→ **DATA BLOCK**:
========

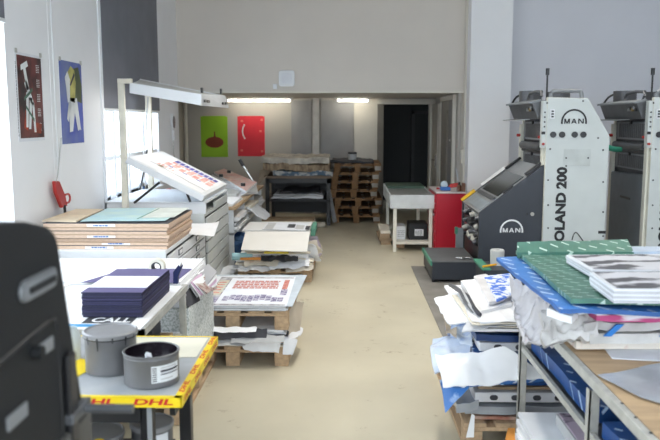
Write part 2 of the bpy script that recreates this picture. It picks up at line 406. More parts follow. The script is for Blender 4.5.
# floor covering beside the press
mat_m = M('rubber_mat', (.25, .235, .215), .7, var=.15, vs=3, bump=.1)
tag(MB().box((.80, 4.2, 0), (6.2, 8.9, .006), mat_m).build('floor_mat'), 'dark grey rubber floor covering under the printing press', 'floor mat')

# ================================================================== THINGS ON THE WALLS
def poster(name, label, o, right, up, w, h, base, fn, cat='poster', group=None):
    o = Vector(o); r = Vector(right); u = Vector(up); n = r.cross(u)
    root = thing(name, label, cat, o, group)
    mb = MB(); mb.slab([o + n * .004, o + r * w + n * .004, o + r * w + u * h + n * .004, o + u * h + n * .004], .003, base, down=-n)
    oo = o + n * .0042
    fn(mb, oo, r, u, w, h); mb.build('sheet', root)
    for x in (.02, w - .02):
        c = MB(); c.box(o + r * (x - .012) + u * (h - .01) + n * .004, o + r * (x + .012) + u * (h + .025) + n * .012 + V(.001, .001, 0), steel)
        c.build('clip', root)
    return root
LR = V(0, 1, 0)     # on left wall, reading direction (facing +X): right = +Y
pr_d = M('poster_maroon', (.15, .035, .03), .6, c2=(.02, .012, .012), vs=5, lo=.35, hi=.6)
off = M('poster_offwhite', (.72, .75, .75), .7)
pgreen = M('poster_moss', (.08, .17, .12), .7)
porange = M('poster_rust', (.45, .07, .03), .7, var=.3)
def p1(mb, o, r, u, w, h):
    mb.quad(o, r, u, w, h, white2, .0003); mb.quad(o + r * .03 + u * .025, r, u, w - .04, h - .045, pr_d, .001)
    P = lambda pts, m, l=.002: mb.poly(o, r, u, [(x * w, y * h) for x, y in pts], m, l)
    P([(.20, .16), (.34, .12), (.40, .30), (.28, .36)], porange)
    P([(.55, .10), (.85, .08), (.9, .2), (.6, .22)], porange)
    P([(.18, .86), (.42, .92), (.46, .86), (.36, .835), (.46, .60), (.36, .58), (.27, .82), (.18, .80)], off, .003)
    P([(.28, .66), (.36, .70), (.62, .44), (.55, .40)], off, .003)
    P([(.34, .56), (.44, .56), (.36, .16), (.28, .16)], off, .003)
    P([(.46, .50), (.56, .50), (.46, .14), (.38, .14)], off, .003)
    P([(.54, .46), (.62, .44), (.66, .10), (.58, .10)], off, .003)
    P([(.30, .42), (.60, .26), (.60, .22), (.30, .38)], pgreen, .004); P([(.25, .5), (.58, .62), (.58, .58), (.25, .46)], pgreen, .004)
    for k in range(5): lines(mb, o + r * (.76 * w) + u * (h * (.12 + .17 * k)), r, u, .13 * w, h * .10, 5, off, 2, .4)
    lines(mb, o + r * .006 + u * .04, u, -r, h * .85, .012, 1, darkp, 26)
poster('poster', 'dark maroon poster with white angular shapes on the left wall', (-2.45, 5.612, 1.587), LR, Z3, .49, .668, white, p1, group='posters on the left wall')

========

→ **TASK DETAILS**: Quote, please, every line of the material above from its start through the line that has "press', 'floor mat')", reproducing the words exactly and dropping any images.

→ **OUTPUT**:
Write part 2 of the bpy script that recreates this picture. It picks up at line 406. More parts follow. The script is for Blender 4.5.
# floor covering beside the press
mat_m = M('rubber_mat', (.25, .235, .215), .7, var=.15, vs=3, bump=.1)
tag(MB().box((.80, 4.2, 0), (6.2, 8.9, .006), mat_m).build('floor_mat'), 'dark grey rubber floor covering under the printing press', 'floor mat')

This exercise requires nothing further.